Composer: Dan Walsh: Producer: Mark Hutchinson: Rooksmere Records
Braeden Lewis is an American banjo player, writer and tutor at Jam Along Music Method. He teaches funk, slow and ‘smokin’ hot’ blues and has just released a new album, Right Side Of The Dirt. Here is some funk blues jamming from Braeden:
Jake Blount is an award-winning banjoist, fiddler, singer and scholar based in Providence, Rhode Island. He is half of the internationally touring duo Tui, a 2020 recipient of the Steve Martin Banjo Prize, and a board member of Bluegrass Pride. Jake is a two-time winner and many-time finalist of the Appalachian String Band Music Festival (better known as Clifftop). Although he is proficient in multiple performance styles, he specializes in the music of Black and indigenous communities in the southeastern United States, and in the regional style of Ithaca, New York.

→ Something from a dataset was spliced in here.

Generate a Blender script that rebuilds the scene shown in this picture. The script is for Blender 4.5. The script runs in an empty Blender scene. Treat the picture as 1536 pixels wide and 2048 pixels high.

Blount enrolled at Hamilton College in 2013 and received his first banjo lessons from Dr Lydia Hamessley the same fall. He started to structure a course of study around the early traditional music of Black communities in the United States. Blount spotlights the often-overlooked African-American and indigenous roots of many fiddle and banjo tunes.
Jake’ seminal debut album, Spider Tales (Free Dirt Records), was described by The Guardian as an “instant classic in the UK’s paper 5-star review which praises the stark themes of the two blues masterpieces. “On a languorous cover of Josie Miles’ vitriolic “Mad Mama’s Blues,” blood is “running through the streets.” Blount also covers Lead Belly’s “In The Pines,” entitled “Where Did You Sleep Last Night,” with an arresting new power, twisting the gender of its subject, and making it a song about homelessness.”
Grammy Award winner Rhiannon Giddens describes Jake’s album as “an incredible example of historically informed, beautifully played old-time music, and says of Blount, “On top of being wildly intelligent and knowledgeable, he’s also a killer musician.”